I was speaking theoretically and your question may have a more practical slant. Not that you would need or want to do so but you could capture the water of the exhaust of either a fuel cell or a hydrogen powered ICE and take the water back apart to get the same hydrogen back. It would be as sustainable as winding a clock spring to run your car provided you didn't exceed the elastic limit. Due to the abundance of water on this planet we are not going to tie up so much hydrogen, stored as fuel reserves, that we would seriously effect the biosphere. Actual day to day combining hydrogen with oxygen and taking it apart again is a zero sum game with no net loss of hydrogen. Thus the process is sustainable.
Where sustainablity is a thorny issue is in the macroscopic view of the system, not in recycling hydrogen. Where does the energy come from to recover hydrogen from water? Aye, there is the rub. Hydrogen isn't a free or MAGIC energy source (come on guys, get with it we NEED cold fusion) it is just non poluting at the point of CONSUMPTION. The sustainability of hydrogen as a fuel rests on the suystainability of the energy production that supports hydrogen recovery. Except for minor amounts, hydrogen must be gathered up by taking it out of a chemical union with something else. Most all the something elses except water tend to be poluting.

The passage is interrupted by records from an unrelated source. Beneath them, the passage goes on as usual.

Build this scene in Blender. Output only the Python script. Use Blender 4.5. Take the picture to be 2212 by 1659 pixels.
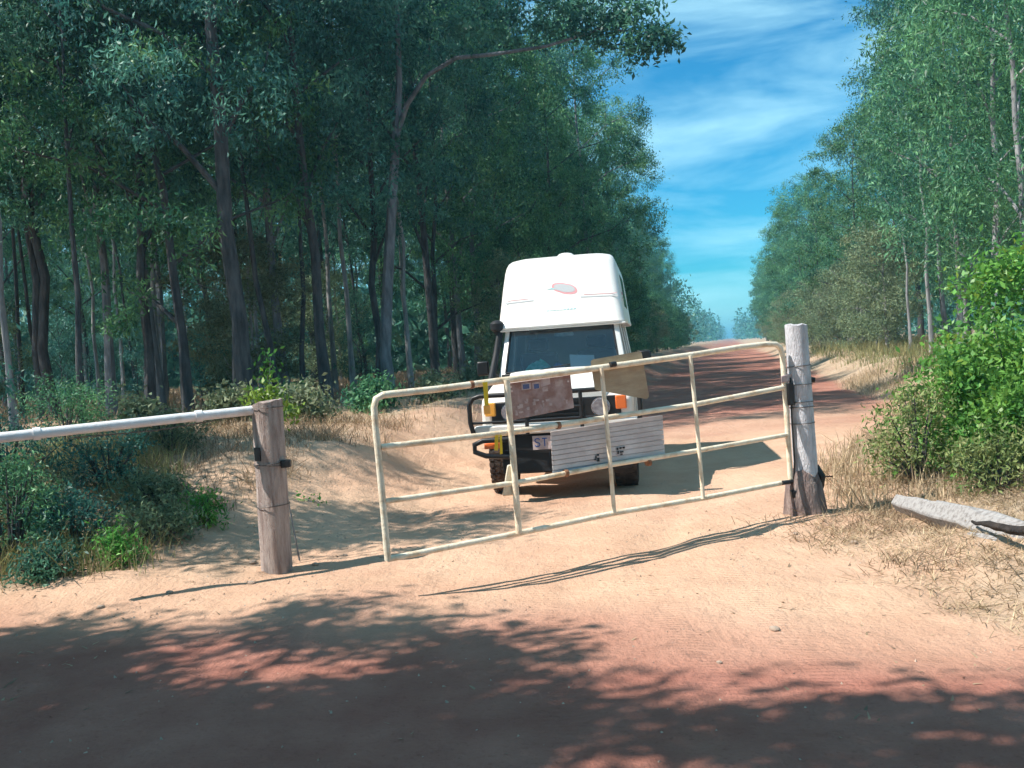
import bpy, math, random
import numpy as np
from mathutils import Vector, Matrix
R = math.radians
for o in list(bpy.data.objects): bpy.data.objects.remove(o, do_unlink=True)
S = bpy.context.scene
COL = S.collection

# ------------------------------------------------------------------ camera
EYE = Vector((0.0, 0.0, 1.65)); PITCH = R(1.77); ROLL = R(4.0); FPX = 35.0/36.0*2212.0
fw = Vector((0, math.cos(PITCH), -math.sin(PITCH)))
u0 = Vector((0, math.sin(PITCH), math.cos(PITCH))); r0 = Vector((1, 0, 0))
cr = math.cos(ROLL)*r0 - math.sin(ROLL)*u0
cu = math.sin(ROLL)*r0 + math.cos(ROLL)*u0
cam = bpy.data.cameras.new('camera'); co = bpy.data.objects.new('camera', cam); COL.objects.link(co)
cam.lens = 35; cam.sensor_width = 36; cam.clip_start = .05; cam.clip_end = 12000
co.matrix_world = Matrix(((cr.x, cu.x, -fw.x, EYE.x), (cr.y, cu.y, -fw.y, EYE.y), (cr.z, cu.z, -fw.z, EYE.z), (0, 0, 0, 1)))
S.camera = co

# ------------------------------------------------------------------ light
SUN_V = Vector((1.0, 0.23, 0)).normalized()         # where shadows fall
ELEV = R(52)
tosun = Vector((-SUN_V.x*math.cos(ELEV), -SUN_V.y*math.cos(ELEV), math.sin(ELEV)))
sl = bpy.data.lights.new('sun', 'SUN'); so = bpy.data.objects.new('sun', sl); COL.objects.link(so)
sl.energy = 5.0; sl.angle = R(.53); sl.color = (1.0, .93, .84)
so.rotation_euler = tosun.to_track_quat('Z', 'Y').to_euler(); so.location = (-20, 0, 30)
W = bpy.data.worlds.new('World'); S.world = W; W.use_nodes = True
nt = W.node_tree; N = nt.nodes; L = nt.links; N.clear()
out = N.new('ShaderNodeOutputWorld'); bg = N.new('ShaderNodeBackground'); bg.inputs['Strength'].default_value = .052
sky = N.new('ShaderNodeTexSky'); sky.sky_type = 'NISHITA'; sky.sun_disc = False
sky.sun_elevation = ELEV; sky.sun_rotation = math.atan2(tosun.x, tosun.y); sky.air_density = 1.0; sky.dust_density = .4; sky.ozone_density = 1.5
def vmath(op, a, b, nodes=None, links=None):
    n = nodes.new('ShaderNodeVectorMath'); n.operation = op
    for i, v in ((0, a), (1, b)):
        if hasattr(v, 'links') or hasattr(v, 'is_linked'): links.new(v, n.inputs[i])
        else: n.inputs[i].default_value = v
    return n.outputs[0]
tint = vmath('MULTIPLY', sky.outputs[0], (.24, 1.33, 1.80), N, L)
tc = N.new('ShaderNodeTexCoord'); mp = N.new('ShaderNodeMapping'); mp.inputs['Rotation'].default_value = (0, R(16), R(-12)); mp.inputs['Scale'].default_value = (1.4, 1.0, 6.5)
L.new(tc.outputs['Generated'], mp.inputs[0])
no = N.new('ShaderNodeTexNoise'); no.inputs['Scale'].default_value = 2.3; no.inputs['Detail'].default_value = 8; no.inputs['Roughness'].default_value = .55; no.inputs['Distortion'].default_value = .5
L.new(mp.outputs[0], no.inputs['Vector'])
rp = N.new('ShaderNodeValToRGB'); rp.color_ramp.elements[0].position = .36; rp.color_ramp.elements[1].position = .70
rp.color_ramp.elements[1].color = (.72, .72, .72, 1)
L.new(no.outputs['Fac'], rp.inputs[0])
mx = N.new('ShaderNodeMix'); mx.data_type = 'RGBA'; L.new(rp.outputs[0], mx.inputs['Factor']); L.new(tint, mx.inputs['A']); mx.inputs['B'].default_value = (9.5, 16.0, 17.5, 1)
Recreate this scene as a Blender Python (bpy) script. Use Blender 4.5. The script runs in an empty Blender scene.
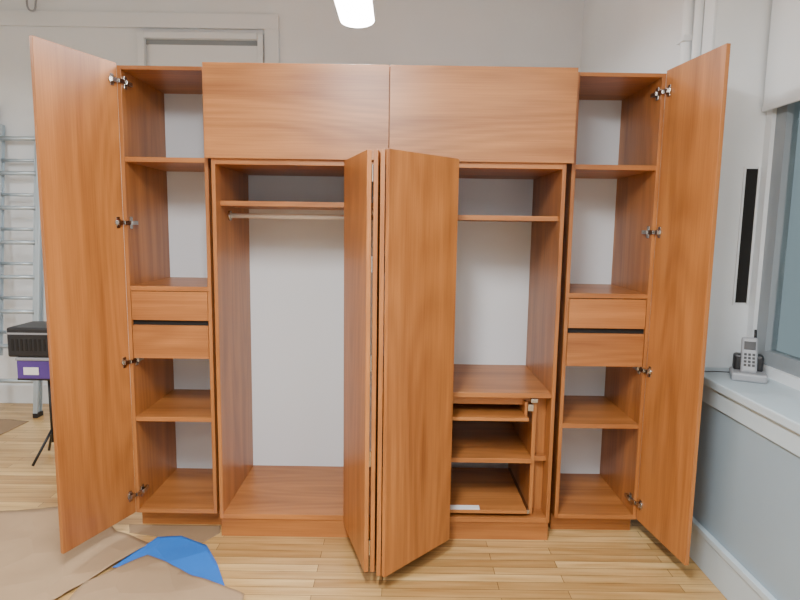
import bpy, bmesh, math, random
from mathutils import Vector, Matrix, noise
random.seed(4)
S=bpy.context.scene
COL=S.collection

# ------------------------------------------------------------ materials
def newmat(name):
    m=bpy.data.materials.new(name);m.use_nodes=True
    nt=m.node_tree;b=nt.nodes['Principled BSDF'];return m,nt,b
def N(nt,t,**k):
    n=nt.nodes.new(t)
    for a,v in k.items():setattr(n,a,v)
    return n
def plain(name,col,rough=.5,metal=0,bump=0,bscale=60,var=0,crease=0):
    m,nt,b=newmat(name)
    b.inputs['Base Color'].default_value=(*col,1);b.inputs['Roughness'].default_value=rough;b.inputs['Metallic'].default_value=metal
    tc=N(nt,'ShaderNodeTexCoord');no=N(nt,'ShaderNodeTexNoise');no.inputs['Scale'].default_value=bscale;no.inputs['Detail'].default_value=3
    nt.links.new(tc.outputs['Object'],no.inputs['Vector'])
    if var:
        n2=N(nt,'ShaderNodeTexNoise');n2.inputs['Scale'].default_value=1.3;n2.inputs['Detail'].default_value=5
        nt.links.new(tc.outputs['Object'],n2.inputs['Vector'])
        r=N(nt,'ShaderNodeValToRGB');r.color_ramp.elements[0].position=.3;r.color_ramp.elements[1].position=.7
        r.color_ramp.elements[0].color=(*[c*(1-var) for c in col],1);r.color_ramp.elements[1].color=(*[min(1,c*(1+var*.4)) for c in col],1)
        nt.links.new(n2.outputs['Fac'],r.inputs['Fac']);nt.links.new(r.outputs['Color'],b.inputs['Base Color'])
    if bump:
        bp=N(nt,'ShaderNodeBump');bp.inputs['Strength'].default_value=bump;bp.inputs['Distance'].default_value=.004
        nt.links.new(no.outputs['Fac'],bp.inputs['Height']);nt.links.new(bp.outputs['Normal'],b.inputs['Normal'])
        if crease:
            vo=N(nt,'ShaderNodeTexVoronoi');vo.feature='F1';vo.inputs['Scale'].default_value=5
            nt.links.new(tc.outputs['Object'],vo.inputs['Vector'])
            b2=N(nt,'ShaderNodeBump');b2.inputs['Strength'].default_value=crease;b2.inputs['Distance'].default_value=.06
            nt.links.new(vo.outputs['Distance'],b2.inputs['Height']);nt.links.new(b2.outputs['Normal'],bp.inputs['Normal'])
    return m
def wood(name,axis,dark=(.225,.072,.016),light=(.465,.180,.048),rough=.36):
    m,nt,b=newmat(name);L=nt.links
    tc=N(nt,'ShaderNodeTexCoord');oi=N(nt,'ShaderNodeObjectInfo')
    mul=N(nt,'ShaderNodeMath',operation='MULTIPLY');mul.inputs[1].default_value=13.0
    L.new(oi.outputs['Random'],mul.inputs[0])
    add=N(nt,'ShaderNodeVectorMath',operation='ADD');L.new(tc.outputs['Object'],add.inputs[0]);L.new(mul.outputs[0],add.inputs[1])
    def mapped(s_across,s_along):
        mp=N(nt,'ShaderNodeMapping');sc=[s_across]*3;sc[axis]=s_along
        mp.inputs['Scale'].default_value=sc;L.new(add.outputs[0],mp.inputs['Vector']);return mp
    big=N(nt,'ShaderNodeTexNoise');big.inputs['Scale'].default_value=1;big.inputs['Detail'].default_value=1.2;big.inputs['Roughness'].default_value=.35
    L.new(mapped(3.2,.42).outputs[0],big.inputs['Vector'])
    m1=N(nt,'ShaderNodeMath',operation='MULTIPLY');m1.inputs[1].default_value=95;L.new(big.outputs['Fac'],m1.inputs[0])
    sn=N(nt,'ShaderNodeMath',operation='SINE');L.new(m1.outputs[0],sn.inputs[0])
    fine=N(nt,'ShaderNodeTexNoise');fine.inputs['Scale'].default_value=1;fine.inputs['Detail'].default_value=4
    L.new(mapped(150,4).outputs[0],fine.inputs['Vector'])
    mid=N(nt,'ShaderNodeTexNoise');mid.inputs['Scale'].default_value=1;mid.inputs['Detail'].default_value=2
    L.new(mapped(10,.7).outputs[0],mid.inputs['Vector'])
    a1=N(nt,'ShaderNodeMath',operation='MULTIPLY_ADD');a1.inputs[1].default_value=.07;L.new(sn.outputs[0],a1.inputs[0]);L.new(mid.outputs['Fac'],a1.inputs[2])
    a2=N(nt,'ShaderNodeMath',operation='MULTIPLY_ADD');a2.inputs[1].default_value=.5;L.new(fine.outputs['Fac'],a2.inputs[0]);L.new(a1.outputs[0],a2.inputs[2])
    r=N(nt,'ShaderNodeValToRGB');r.color_ramp.elements[0].position=.38;r.color_ramp.elements[1].position=1.05
    r.color_ramp.elements[0].color=(*dark,1);r.color_ramp.elements[1].color=(*light,1)
    L.new(a2.outputs[0],r.inputs['Fac']);L.new(r.outputs['Color'],b.inputs['Base Color'])
    b.inputs['Roughness'].default_value=rough
    return m
WV=wood('cherry_laminate_vertical',2);WH=wood('cherry_laminate_horizontal',0);WD=wood('cherry_laminate_depth',1)
WX=wood('cherry_laminate_panel_local_x',0,(.245,.082,.020),(.50,.205,.060))
WHITE=plain('white_paint',(.78,.81,.83),.6,bump=.25,bscale=35,var=.05)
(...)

Sustainability comes down to the sustainability of the energy source used to drive the hydrogen recovery process. I favor the sources mentioned in a previopus post: hydro, wind, and direct solar (probably PV.) I would really LOVE to see cold fusion distributed globaly in small home sized plants. OPEC could then try to sell sand to get $.
If done safely, non poluting, and with minimal HOT waste storage problems I'd be almost as happy to see commercial fusion plants for power generation. I still think large tracts of land should be set aside in the desert before they become populated to have future receiver sites for microwave or IR transmisions of energy from space.